We've been trying to get out as much as possible lately, aware that our life - at least the outward manifestation of it - will soon be turning inward. There's beginning to be that slight tang of desperation on a Friday night that I haven't felt since my single 20's when you don't have plans and it feels like the end of the world. Except I can't go drown that feeling in pumpkin beer, much as I would like to. We did go to see John Waters speak last Friday courtesy of Duke, and he looked in person very much like Steve Buscemi crossed with Pee Wee Herman. He made me laugh very very hard, though I was rather shocked to see some parents brought their 8 and 6 year old kids. Um, have you seen Pink Flamingos? It's not quite as "family-friendly" as Hairspray. As we walked off campus we came across a big old beast of a car with a personalized license plate reading "Pastor Herb", your requisite God and intolerance bumper stickers and the magnetic "Support our Troops" ribbon. JW had just been talking about how he was sick of liberals whining about the war and wanted us all to just tip a car over or set something on fire if we really meant it. All I had was a Sharpie and Pastor Herb's magnet which, in honor of JW, I rewrote as "Support Our Poops" and replaced. Hardly the revolution. Hardly a tipped car. But it made me feel a little bit, tiny bit subversive. It doesn't take much these days. The campus events are starting to pick up steam and it is rather lovely that they are free. I saw Greil Marcus speak on the American ballad last week, followed by a Handsome Family set, in the school library with free food which included giant melty wheels of baked brie. My kind of event.

We just spent all day in the Blue Ridge Mountains, the Virginia part. These bluesky warm crisp Fall days are killing me, especially when we pick up a peck of tart green apples and stop at a diner for coconut cream pie and weak coffee in a thick china mug and drive down windy back roads with Willie Nelson singing us along.

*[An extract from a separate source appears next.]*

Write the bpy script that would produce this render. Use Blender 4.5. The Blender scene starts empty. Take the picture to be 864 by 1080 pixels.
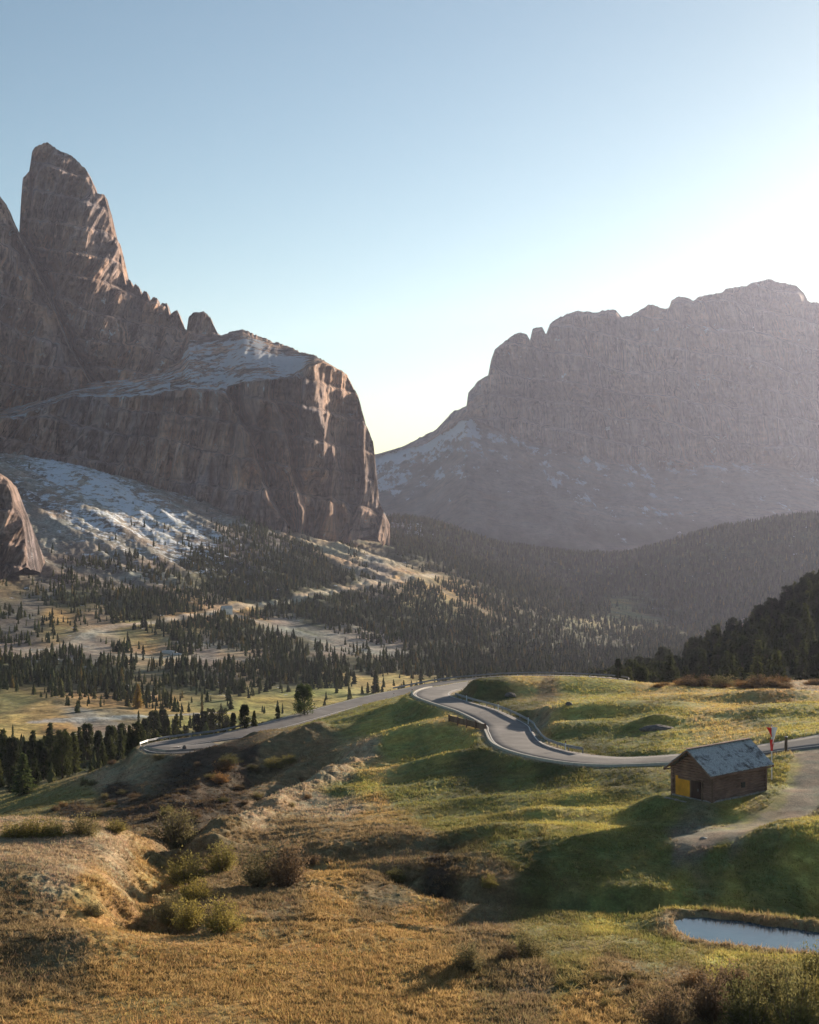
import bpy, math, random
import numpy as np

# ------------------------------------------------------------------ camera, sky, sun, exposure
scene = bpy.context.scene
F, CX, HY = 1500.0, 432.0, 520.0            # focal length in photo pixels, centre column, horizon row
camd = bpy.data.cameras.new('camera'); cam = bpy.data.objects.new('camera', camd)
scene.collection.objects.link(cam); scene.camera = cam
cam.location = (0, 0, 0); cam.rotation_euler = (math.radians(90), 0, 0)
camd.sensor_fit = 'VERTICAL'; camd.sensor_height = 36; camd.lens = 50
camd.shift_y = -20 / 1080
camd.clip_start = 1; camd.clip_end = 40000

SUN_EL, SUN_AZ = math.radians(9.0), math.radians(35.0)     # azimuth clockwise from the view direction
world = bpy.data.worlds.new('World'); scene.world = world; world.use_nodes = True
wn = world.node_tree; wn.nodes.clear()
wo = wn.nodes.new('ShaderNodeOutputWorld'); wb = wn.nodes.new('ShaderNodeBackground')
sk = wn.nodes.new('ShaderNodeTexSky'); sk.sky_type = 'NISHITA'; sk.sun_disc = False
sk.sun_elevation = SUN_EL; sk.sun_rotation = SUN_AZ
sk.altitude = 2000; sk.air_density = 1.0; sk.dust_density = 1.7; sk.ozone_density = 1.0
wb.inputs['Strength'].default_value = 0.063
wt = wn.nodes.new('ShaderNodeMix'); wt.data_type = 'RGBA'; wt.blend_type = 'MULTIPLY'; wt.inputs[0].default_value = 1; wt.inputs[7].default_value = (.87, .955, .91, 1)   # camera white balance
wn.links.new(sk.outputs[0], wt.inputs[6]); wn.links.new(wt.outputs[2], wb.inputs['Color']); wn.links.new(wb.outputs[0], wo.inputs['Surface'])
sund = bpy.data.lights.new('sun', 'SUN'); sun = bpy.data.objects.new('sun', sund)
scene.collection.objects.link(sun)
sund.energy = 5.0; sund.angle = math.radians(0.5); sund.color = (1.0, 0.84, 0.65)
sdir = (math.sin(SUN_AZ) * math.cos(SUN_EL), math.cos(SUN_AZ) * math.cos(SUN_EL), math.sin(SUN_EL))
from mathutils import Vector
sun.rotation_euler = Vector(sdir).to_track_quat('Z', 'Y').to_euler()
vs = scene.view_settings
vs.view_transform = 'Standard'; vs.look = 'None'; vs.gamma = 1; vs.use_curve_mapping = False
vs.exposure = 1.35
scene.cycles.use_denoising = True
scene.cycles.denoising_prefilter = 'ACCURATE'; scene.cycles.denoising_input_passes = 'RGB_ALBEDO_NORMAL'
scene.cycles.max_bounces = 5; scene.cycles.diffuse_bounces = 2; scene.cycles.glossy_bounces = 2
scene.cycles.transmission_bounces = 2; scene.cycles.volume_bounces = 0; scene.cycles.transparent_max_bounces = 4

rng = np.random.default_rng(7); random.seed(7)

# ------------------------------------------------------------------ numeric helpers
_tab = np.random.default_rng(11).random(65536).astype(np.float32)
def _h(i, j, k=0):
    return _tab[((i * 73856093) ^ (j * 19349663) ^ (k * 83492791)) & 65535]
def vn2(x, y, seed=0):
    xi = np.floor(x).astype(np.int64); yi = np.floor(y).astype(np.int64)
    fx = (x - xi).astype(np.float32); fy = (y - yi).astype(np.float32)
    fx = fx * fx * (3 - 2 * fx); fy = fy * fy * (3 - 2 * fy)
    a = _h(xi, yi, seed); b = _h(xi + 1, yi, seed); c = _h(xi, yi + 1, seed); d = _h(xi + 1, yi + 1, seed)
    return (a + (b - a) * fx) * (1 - fy) + (c + (d - c) * fx) * fy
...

Now I am watching Pan's Labyrinth with half an eye and typing (should be homework...) with the other. I've been struggling with TV this week, thanks in part to the book I've just read, "Living Outside the Box: TV families share their stories". I've lived every which way with TV: a boyfriend who had all the channels, many years without a TV at all, some years with a TV and no cable but a VCR/DVD player, the last few with rabbit ears so I could pull in ANTM and a few other guilty pleasures with kind, kind friends who taped me series I couldn't get and sent them on...Since we moved to NC the apartments we've been in have had Full Extreme Cable as part of the rent, no choice about it. I just discovered we had Bravo the other day and got all squealy about Project Runway coming back. Except we'll be in our new house then without cable and soon after that I'll be alone in the house most of the time and I started to wonder if maybe we shouldn't, you know, purchase cable when we move. Because you know, The Food Network and all those baby shows and PR and ANTM...and have I mentioned I'll be alone a lot with a baby? So I read this book to steel my resolve. It gave all the good reasons I already know including the most important: I always say I have no time but I manage to make time to watch people cook (when I couldn't quite get around to dinner) or redecorate houses (as my own paintbrushes sit idle.) But forgive me, I am weak, I can't take the final step they suggest and just get rid of the set all together. No movies at home? No. When they are free from the library, I can't say no. I just can't. Is it the slippery slope to parking the kid in front of Dora the Explorer? I hope not. But think of me, just a little, when Project Runway starts, won't you? Because I will be, just a little, sad.
Time for apples and candy corn and to let myself watch the dang movie completely, no guilty pangs.